#### Exercise requirements:
Stop after the line with "F, CX, HY, H": repeat exactly every line before it, beginning with the first, and that line itself.

#### Data extract:
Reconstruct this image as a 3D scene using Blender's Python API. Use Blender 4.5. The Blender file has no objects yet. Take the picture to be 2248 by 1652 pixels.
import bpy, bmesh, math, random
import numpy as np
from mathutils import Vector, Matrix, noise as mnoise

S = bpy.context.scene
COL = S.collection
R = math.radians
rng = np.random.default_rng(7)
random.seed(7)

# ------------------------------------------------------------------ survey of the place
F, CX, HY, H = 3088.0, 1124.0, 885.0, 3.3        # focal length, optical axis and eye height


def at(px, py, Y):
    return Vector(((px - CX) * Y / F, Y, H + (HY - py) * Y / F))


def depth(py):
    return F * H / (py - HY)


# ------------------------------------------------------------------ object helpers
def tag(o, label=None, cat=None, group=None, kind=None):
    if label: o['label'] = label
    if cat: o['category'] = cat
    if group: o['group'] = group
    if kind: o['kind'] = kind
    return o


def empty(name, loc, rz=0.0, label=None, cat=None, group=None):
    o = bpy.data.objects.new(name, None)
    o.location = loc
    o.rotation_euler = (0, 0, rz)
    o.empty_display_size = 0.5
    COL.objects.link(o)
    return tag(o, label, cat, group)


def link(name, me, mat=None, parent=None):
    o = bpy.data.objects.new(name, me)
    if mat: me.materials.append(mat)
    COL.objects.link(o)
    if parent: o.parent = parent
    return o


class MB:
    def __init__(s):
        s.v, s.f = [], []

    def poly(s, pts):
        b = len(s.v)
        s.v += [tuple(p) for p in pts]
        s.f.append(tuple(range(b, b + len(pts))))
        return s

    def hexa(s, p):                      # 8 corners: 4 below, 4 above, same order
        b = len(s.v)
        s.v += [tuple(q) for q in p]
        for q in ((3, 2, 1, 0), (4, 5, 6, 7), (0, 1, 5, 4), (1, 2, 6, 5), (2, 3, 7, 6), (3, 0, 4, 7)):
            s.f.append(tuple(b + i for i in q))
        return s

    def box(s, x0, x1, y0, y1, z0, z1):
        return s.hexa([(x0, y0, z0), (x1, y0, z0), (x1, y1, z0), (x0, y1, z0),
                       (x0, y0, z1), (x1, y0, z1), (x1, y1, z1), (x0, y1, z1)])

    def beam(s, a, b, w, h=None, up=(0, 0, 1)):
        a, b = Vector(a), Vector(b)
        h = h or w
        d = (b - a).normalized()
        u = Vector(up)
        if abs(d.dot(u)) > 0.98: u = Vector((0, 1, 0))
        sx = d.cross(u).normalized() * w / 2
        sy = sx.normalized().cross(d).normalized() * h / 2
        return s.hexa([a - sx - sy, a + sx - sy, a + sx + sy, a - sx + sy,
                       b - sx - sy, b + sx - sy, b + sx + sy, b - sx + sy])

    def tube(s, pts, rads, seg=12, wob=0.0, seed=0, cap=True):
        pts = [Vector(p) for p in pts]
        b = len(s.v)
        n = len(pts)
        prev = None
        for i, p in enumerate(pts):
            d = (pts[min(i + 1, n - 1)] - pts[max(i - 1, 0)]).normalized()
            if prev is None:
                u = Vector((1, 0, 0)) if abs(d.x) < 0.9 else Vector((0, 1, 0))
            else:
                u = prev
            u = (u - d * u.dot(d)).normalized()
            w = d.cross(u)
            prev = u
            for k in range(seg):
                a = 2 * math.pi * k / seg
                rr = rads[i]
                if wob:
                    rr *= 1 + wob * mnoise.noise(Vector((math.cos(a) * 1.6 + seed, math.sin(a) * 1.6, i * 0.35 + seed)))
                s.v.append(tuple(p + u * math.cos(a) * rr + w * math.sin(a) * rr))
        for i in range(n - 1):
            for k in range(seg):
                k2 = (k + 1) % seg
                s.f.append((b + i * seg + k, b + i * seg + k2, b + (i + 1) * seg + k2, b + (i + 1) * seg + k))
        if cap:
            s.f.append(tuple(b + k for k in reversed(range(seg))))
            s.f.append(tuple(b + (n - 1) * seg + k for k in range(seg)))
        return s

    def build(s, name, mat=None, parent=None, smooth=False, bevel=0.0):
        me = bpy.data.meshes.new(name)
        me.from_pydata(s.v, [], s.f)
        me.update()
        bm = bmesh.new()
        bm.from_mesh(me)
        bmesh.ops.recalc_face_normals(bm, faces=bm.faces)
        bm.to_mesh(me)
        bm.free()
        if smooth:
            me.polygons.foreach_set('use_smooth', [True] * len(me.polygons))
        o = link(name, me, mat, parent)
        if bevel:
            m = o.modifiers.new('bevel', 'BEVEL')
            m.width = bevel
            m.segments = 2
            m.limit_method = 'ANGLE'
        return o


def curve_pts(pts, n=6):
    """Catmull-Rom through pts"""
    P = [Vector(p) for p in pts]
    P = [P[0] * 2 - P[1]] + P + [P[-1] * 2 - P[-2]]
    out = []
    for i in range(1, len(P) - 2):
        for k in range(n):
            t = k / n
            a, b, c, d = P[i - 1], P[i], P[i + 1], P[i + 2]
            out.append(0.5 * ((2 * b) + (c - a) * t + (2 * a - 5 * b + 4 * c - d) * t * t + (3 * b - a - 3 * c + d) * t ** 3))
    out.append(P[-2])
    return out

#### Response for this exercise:
Reconstruct this image as a 3D scene using Blender's Python API. Use Blender 4.5. The Blender file has no objects yet. Take the picture to be 2248 by 1652 pixels.
import bpy, bmesh, math, random
import numpy as np
from mathutils import Vector, Matrix, noise as mnoise

S = bpy.context.scene
COL = S.collection
R = math.radians
rng = np.random.default_rng(7)
random.seed(7)

# ------------------------------------------------------------------ survey of the place
F, CX, HY, H = 3088.0, 1124.0, 885.0, 3.3        # focal length, optical axis and eye height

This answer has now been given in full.